# Task description
Exactly retype the lines from the top of the data through the line containing "R = math.radians", leaving out every picture.
....
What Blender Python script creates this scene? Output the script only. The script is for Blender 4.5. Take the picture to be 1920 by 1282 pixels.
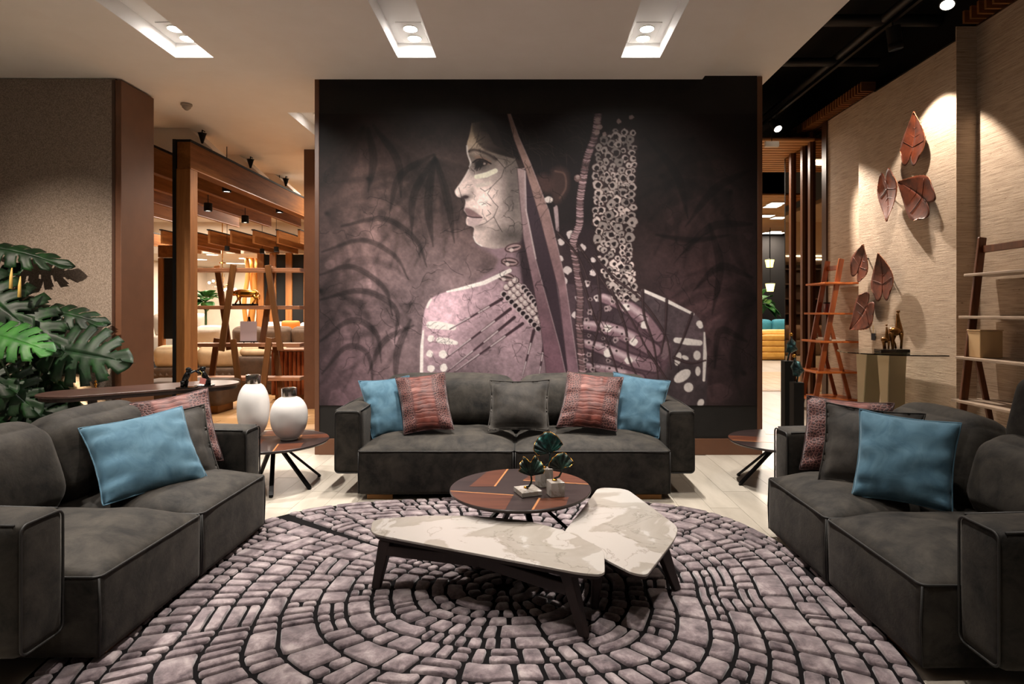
import bpy, bmesh, math, random
import numpy as np
from mathutils import Matrix, Vector, noise

for o in list(bpy.data.objects):
    bpy.data.objects.remove(o)
scene = bpy.context.scene
COL = scene.collection
R = math.radians

# ------------------------------------------------------------------ camera
F, CX, CY, EYE = 1120.0, 993.0, 583.0, 1.45      # focal length in pixels, vanishing point, eye height
cam_d = bpy.data.cameras.new('camera')
cam_d.sensor_width = 36.0
cam_d.lens = 36.0 * F / 1920.0
cam_d.shift_x = -(CX - 960.0) / 1920.0
cam_d.shift_y = (CY - 641.0) / 1920.0
cam_d.clip_start = 0.05
cam = bpy.data.objects.new('camera', cam_d)
cam.location = (0, 0, EYE)
cam.rotation_euler = (R(90), 0, 0)
COL.objects.link(cam)
scene.camera = cam

# ------------------------------------------------------------------ world and exposure
world = bpy.data.worlds.new('world')
scene.world = world
world.use_nodes = True
world.node_tree.nodes['Background'].inputs[0].default_value = (1.0, 0.86, 0.74, 1)
world.node_tree.nodes['Background'].inputs[1].default_value = 0.035
scene.view_settings.view_transform = 'Standard'
scene.view_settings.look = 'None'
scene.view_settings.gamma = 1.0
scene.view_settings.use_curve_mapping = False
scene.view_settings.exposure = 0.38

WARM = (1.0, 0.86, 0.72)
NEUT = (1.0, 0.93, 0.86)
P_DOWN, P_WALL, P_FAR = 190.0, 170.0, 0.5          # lamp powers


def spot(loc, target, power, angle, blend=0.4, color=WARM, size=0.04):
    d = bpy.data.lights.new('spot_light', 'SPOT')
    d.energy = power; d.spot_size = R(angle); d.spot_blend = blend
    d.color = color; d.shadow_soft_size = size
    o = bpy.data.objects.new('spot_light', d)
    o.location = loc
    v = Vector(target) - Vector(loc)
    o.rotation_euler = v.to_track_quat('-Z', 'Y').to_euler()
    COL.objects.link(o)
    return o


def area(loc, power, sx, sy, color=WARM, target=None, spread=180):
    d = bpy.data.lights.new('area_light', 'AREA')
    d.shape = 'RECTANGLE'; d.size = sx; d.size_y = sy; d.energy = power; d.color = color
    d.spread = R(spread)
    o = bpy.data.objects.new('area_light', d)
    o.location = loc
    if target is not None:
        v = Vector(target) - Vector(loc)
        o.rotation_euler = v.to_track_quat('-Z', 'Y').to_euler()
    COL.objects.link(o)
    return o


# ------------------------------------------------------------------ pixel <-> place helpers
def G(px, py, z=0.0):
    """point of the horizontal plane z that the photograph shows at a pixel"""
    Y = (EYE - z) * F / (py - CY)
    return ((px - CX) * Y / F, Y)


def W(px, py, Y):
    return Vector(((px - CX) * Y / F, Y, EYE - (py - CY) * Y / F))


# ------------------------------------------------------------------ materials
def lin(v):
    v = v / 255.0
    return v / 12.92 if v <= 0.04045 else ((v + 0.055) / 1.055) ** 2.4


def rgb(r, g, b):
    return (lin(r), lin(g), lin(b), 1.0)


class Mat:
    def __init__(self, name, base=(0.5, 0.5, 0.5, 1), rough=0.5, metal=0.0, spec=0.5):
        self.m = bpy.data.materials.new(name)
        self.m.use_nodes = True
        self.t = self.m.node_tree
        self.b = self.t.nodes['Principled BSDF']
        self.set('Base Color', base); self.set('Roughness', rough); self.set('Metallic', metal)
        self.set('Specular IOR Level', spec)
        self._co = None

    def set(self, k, v):
        self.b.inputs[k].default_value = v
        return self

    def n(self, kind, **kw):
        nd = self.t.nodes.new(kind)
        for k, v in kw.items():
            if k in nd.inputs:
                nd.inputs[k].default_value = v
            else:
                setattr(nd, k, v)
        return nd

    def link(self, a, b):
        self.t.links.new(a, b)

    def co(self, scale=(1, 1, 1), rot=(0, 0, 0), src='Object'):
        tc = self.n('ShaderNodeTexCoord')
        mp = self.n('ShaderNodeMapping')
        mp.inputs['Scale'].default_value = scale
        mp.inputs['Rotation'].default_value = rot
        self.link(tc.outputs[src], mp.inputs['Vector'])
        return mp.outputs[0]

    def noise(self, scale, detail=4, rough=0.55, stretch=(1, 1, 1), rot=(0, 0, 0), dist=0.0, src='Object'):
        nd = self.n('ShaderNodeTexNoise')
        nd.inputs['Scale'].default_value = scale
        nd.inputs['Detail'].default_value = detail
        nd.inputs['Roughness'].default_value = rough
        nd.inputs['Distortion'].default_value = dist
        self.link(self.co(stretch, rot, src), nd.inputs['Vector'])
        return nd.outputs[0]

    def ramp(self, fac, stops):
        nd = self.n('ShaderNodeValToRGB')
        el = nd.color_ramp.elements
        el[0].position, el[0].color = stops[0]
        el[1].position, el[1].color = stops[-1]
        for p, c in stops[1:-1]:
            e = el.new(p); e.color = c
        self.link(fac, nd.inputs[0])
        return nd.outputs[0]

    def mix(self, fac, a, b, mode='MIX'):
        nd = self.n('ShaderNodeMix', data_type='RGBA', blend_type=mode)
        for s, v in ((0, fac), (6, a), (7, b)):
            if hasattr(v, 'is_linked') or hasattr(v, 'links'):
                self.link(v, nd.inputs[s])
            else:
                nd.inputs[s].default_value = v
        return nd.outputs[2]

    def math(self, op, a, b=0.0, c=0.0):
        nd = self.n('ShaderNodeMath', operation=op)
        for i, v in enumerate((a, b, c)):
            if hasattr(v, 'links'):
                self.link(v, nd.inputs[i])
            else:
                nd.inputs[i].default_value = v
        return nd.outputs[0]

    def color(self, sock):
        self.link(sock, self.b.inputs['Base Color']); return self

    def bump(self, sock, strength=0.3, dist=0.01):
        nd = self.n('ShaderNodeBump')
        nd.inputs['Strength'].default_value = strength
        nd.inputs['Distance'].default_value = dist
        self.link(sock, nd.inputs['Height'])
        self.link(nd.outputs[0], self.b.inputs['Normal'])
        return self

    def emit(self, color, strength):
        self.set('Emission Color', color); self.set('Emission Strength', strength)
        return self


def var(name, c1, c2, scale=8, rough=0.5, metal=0.0, detail=4, stretch=(1, 1, 1), bump=0.0, bdist=0.005, lo=0.3, hi=0.7, spec=0.5, rot=(0, 0, 0)):
    m = Mat(name, c1, rough, metal, spec)
    f = m.noise(scale, detail, 0.6, stretch, rot)
    m.color(m.ramp(f, [(lo, c1), (hi, c2)]))
    if bump:
        m.bump(f, bump, bdist)
    return m.m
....
# Answer to the exercise
What Blender Python script creates this scene? Output the script only. The script is for Blender 4.5. Take the picture to be 1920 by 1282 pixels.
import bpy, bmesh, math, random
import numpy as np
from mathutils import Matrix, Vector, noise

for o in list(bpy.data.objects):
    bpy.data.objects.remove(o)
scene = bpy.context.scene
COL = scene.collection
R = math.radians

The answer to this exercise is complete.